Les risques d’erreurs (faux positifs) étaient jugés trop élevés par les experts. Imaginez qu’un algorithme signale votre compte par erreur, entraînant une enquête automatisée sans intervention humaine initiale. Ce scénario est pour le moment écarté.

Lettre ouverte vs boîte aux lettres transparente

Imaginez que pour envoyer une lettre par La Poste, vous soyez obligé de la laisser ouverte pour que le guichetier lise le contenu et vérifie qu’il n’y a rien d’illégal avant de la mettre dans l’enveloppe. C’est exactement ce que proposait ce texte pour le numérique.

L’alternative défendue par les opposants au texte est celle de la « surveillance ciblée ». Plutôt que de scanner tout le monde tout le temps (pêche au chalut), les autorités devraient se concentrer sur les suspects identifiés avec un mandat judiciaire, comme cela se fait dans le monde physique. Cette méthode respecte la proportionnalité du droit : on ne surveille pas 99,9 % d’innocents pour attraper les criminels.

3 réflexes pour sécuriser vos échanges

Même si la loi est en pause, la sécurité de vos données dépend aussi de vos habitudes. Voici comment rester protégé :

  1. Vérifiez le chiffrement : Assurez-vous que vos applications de messagerie indiquent bien « chiffré de bout en bout » (E2EE).
  2. Privilégiez les applis auditées : Utilisez des solutions comme Signal ou Olvid (certifié par l’ANSSI en France), qui collectent très peu de métadonnées sur vous.
  3. Méfiez-vous des sauvegardes cloud : Souvent, les messages sont chiffrés, mais leur sauvegarde sur le Cloud (Google Drive ou iCloud) ne l’est pas toujours de la même manière. Vérifiez vos paramètres.

La science a tranché : pas de porte dérobée sûre

La décision de l’UE s’appuie sur un consensus scientifique rare. Des centaines de cryptographes et chercheurs en sécurité ont signé des lettres ouvertes expliquant qu’il est mathématiquement impossible de créer une « porte dérobée » (backdoor) sécurisée.

  • Le verdict des experts : Meredith Whittaker, la présidente de Signal, avait menacé de retirer l’application du marché européen si la loi passait, refusant de compromettre la sécurité de ses utilisateurs.
  • La réalité : Affaiblir le chiffrement pour « les gentils » l’affaiblit aussi pour « les méchants ». Il n’existe pas de demi-mesure en cryptographie.

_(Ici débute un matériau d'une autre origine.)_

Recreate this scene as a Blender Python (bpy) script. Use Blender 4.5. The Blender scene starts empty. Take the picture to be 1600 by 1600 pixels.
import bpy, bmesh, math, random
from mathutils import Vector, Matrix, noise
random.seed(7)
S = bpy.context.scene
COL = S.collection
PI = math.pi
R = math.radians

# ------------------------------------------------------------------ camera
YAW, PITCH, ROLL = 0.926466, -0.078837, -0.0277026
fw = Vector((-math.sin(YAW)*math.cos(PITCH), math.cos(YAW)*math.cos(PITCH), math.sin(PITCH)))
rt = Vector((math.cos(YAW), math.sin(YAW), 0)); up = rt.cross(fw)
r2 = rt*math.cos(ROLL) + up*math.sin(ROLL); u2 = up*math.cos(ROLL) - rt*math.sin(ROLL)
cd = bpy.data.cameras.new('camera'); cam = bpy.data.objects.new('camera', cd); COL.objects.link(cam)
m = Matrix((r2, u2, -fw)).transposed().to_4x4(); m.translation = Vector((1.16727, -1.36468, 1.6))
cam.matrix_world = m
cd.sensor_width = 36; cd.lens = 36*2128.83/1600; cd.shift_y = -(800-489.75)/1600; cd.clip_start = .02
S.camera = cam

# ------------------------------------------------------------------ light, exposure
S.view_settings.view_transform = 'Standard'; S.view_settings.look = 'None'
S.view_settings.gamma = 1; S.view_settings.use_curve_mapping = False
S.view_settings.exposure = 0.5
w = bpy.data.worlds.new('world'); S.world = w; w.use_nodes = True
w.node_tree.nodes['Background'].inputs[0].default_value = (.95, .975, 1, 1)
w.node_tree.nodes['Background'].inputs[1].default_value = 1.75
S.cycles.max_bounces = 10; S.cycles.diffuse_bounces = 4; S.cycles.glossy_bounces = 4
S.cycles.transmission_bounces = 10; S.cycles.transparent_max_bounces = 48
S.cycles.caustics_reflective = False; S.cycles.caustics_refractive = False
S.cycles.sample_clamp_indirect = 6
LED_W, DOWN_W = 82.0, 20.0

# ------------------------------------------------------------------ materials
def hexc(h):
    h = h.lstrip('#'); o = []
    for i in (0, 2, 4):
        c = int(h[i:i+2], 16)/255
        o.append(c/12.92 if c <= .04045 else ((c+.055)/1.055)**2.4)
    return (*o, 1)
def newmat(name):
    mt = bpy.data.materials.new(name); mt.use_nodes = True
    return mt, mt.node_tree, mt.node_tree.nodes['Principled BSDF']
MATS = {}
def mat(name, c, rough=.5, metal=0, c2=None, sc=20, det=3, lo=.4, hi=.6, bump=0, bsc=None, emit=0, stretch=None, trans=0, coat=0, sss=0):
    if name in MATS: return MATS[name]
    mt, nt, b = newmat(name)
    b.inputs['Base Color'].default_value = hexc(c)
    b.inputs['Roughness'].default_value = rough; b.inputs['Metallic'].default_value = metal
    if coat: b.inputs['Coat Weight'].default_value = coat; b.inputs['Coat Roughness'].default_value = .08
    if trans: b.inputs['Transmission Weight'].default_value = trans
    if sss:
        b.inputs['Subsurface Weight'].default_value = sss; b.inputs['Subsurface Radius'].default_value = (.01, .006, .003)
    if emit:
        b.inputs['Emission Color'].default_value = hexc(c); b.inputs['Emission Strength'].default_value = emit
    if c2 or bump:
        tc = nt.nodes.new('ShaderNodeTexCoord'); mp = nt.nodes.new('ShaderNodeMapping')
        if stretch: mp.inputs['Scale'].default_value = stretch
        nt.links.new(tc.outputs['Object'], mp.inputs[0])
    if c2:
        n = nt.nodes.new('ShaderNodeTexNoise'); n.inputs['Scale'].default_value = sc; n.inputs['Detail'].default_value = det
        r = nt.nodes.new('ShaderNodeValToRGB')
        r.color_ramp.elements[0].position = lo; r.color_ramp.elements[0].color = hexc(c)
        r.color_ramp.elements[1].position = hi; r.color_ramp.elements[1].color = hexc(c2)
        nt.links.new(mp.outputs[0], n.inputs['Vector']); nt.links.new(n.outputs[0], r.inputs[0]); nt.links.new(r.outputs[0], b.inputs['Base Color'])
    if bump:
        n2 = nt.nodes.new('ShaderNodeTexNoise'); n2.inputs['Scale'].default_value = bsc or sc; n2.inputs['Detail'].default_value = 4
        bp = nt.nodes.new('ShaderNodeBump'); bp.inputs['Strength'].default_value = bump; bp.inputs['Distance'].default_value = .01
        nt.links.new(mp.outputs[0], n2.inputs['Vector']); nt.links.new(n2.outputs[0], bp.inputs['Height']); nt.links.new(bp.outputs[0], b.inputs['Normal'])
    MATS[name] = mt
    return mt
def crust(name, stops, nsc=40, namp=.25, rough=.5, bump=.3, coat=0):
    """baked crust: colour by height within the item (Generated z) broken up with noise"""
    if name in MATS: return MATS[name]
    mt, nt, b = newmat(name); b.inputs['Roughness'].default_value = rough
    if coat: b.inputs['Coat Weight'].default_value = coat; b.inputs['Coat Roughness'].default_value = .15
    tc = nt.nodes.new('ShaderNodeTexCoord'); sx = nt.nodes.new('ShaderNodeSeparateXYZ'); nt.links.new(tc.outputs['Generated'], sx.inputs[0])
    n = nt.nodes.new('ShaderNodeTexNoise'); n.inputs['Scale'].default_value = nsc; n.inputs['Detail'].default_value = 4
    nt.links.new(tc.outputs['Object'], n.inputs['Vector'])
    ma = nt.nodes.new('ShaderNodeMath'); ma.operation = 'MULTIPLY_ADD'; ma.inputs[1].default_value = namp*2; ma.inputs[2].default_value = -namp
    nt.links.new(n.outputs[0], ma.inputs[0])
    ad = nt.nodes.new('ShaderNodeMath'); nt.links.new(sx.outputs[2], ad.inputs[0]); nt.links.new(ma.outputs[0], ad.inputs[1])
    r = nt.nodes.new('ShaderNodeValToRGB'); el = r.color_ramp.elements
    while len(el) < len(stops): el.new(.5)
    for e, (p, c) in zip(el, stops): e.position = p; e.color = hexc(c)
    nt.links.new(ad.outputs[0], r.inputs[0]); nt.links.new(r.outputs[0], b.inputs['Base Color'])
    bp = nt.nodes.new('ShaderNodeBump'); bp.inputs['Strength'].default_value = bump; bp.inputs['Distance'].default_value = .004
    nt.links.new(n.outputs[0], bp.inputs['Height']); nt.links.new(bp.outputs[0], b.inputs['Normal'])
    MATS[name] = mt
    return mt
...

Une vigilance nécessaire pour l’avenir

Ce retrait est une respiration, pas une fin définitive. Les discussions reprendront probablement sous une autre forme, car la protection de l’enfance reste une priorité absolue. Restez attentifs aux prochaines propositions de la Commission européenne, car l’équilibre entre sécurité collective et liberté individuelle est un combat permanent.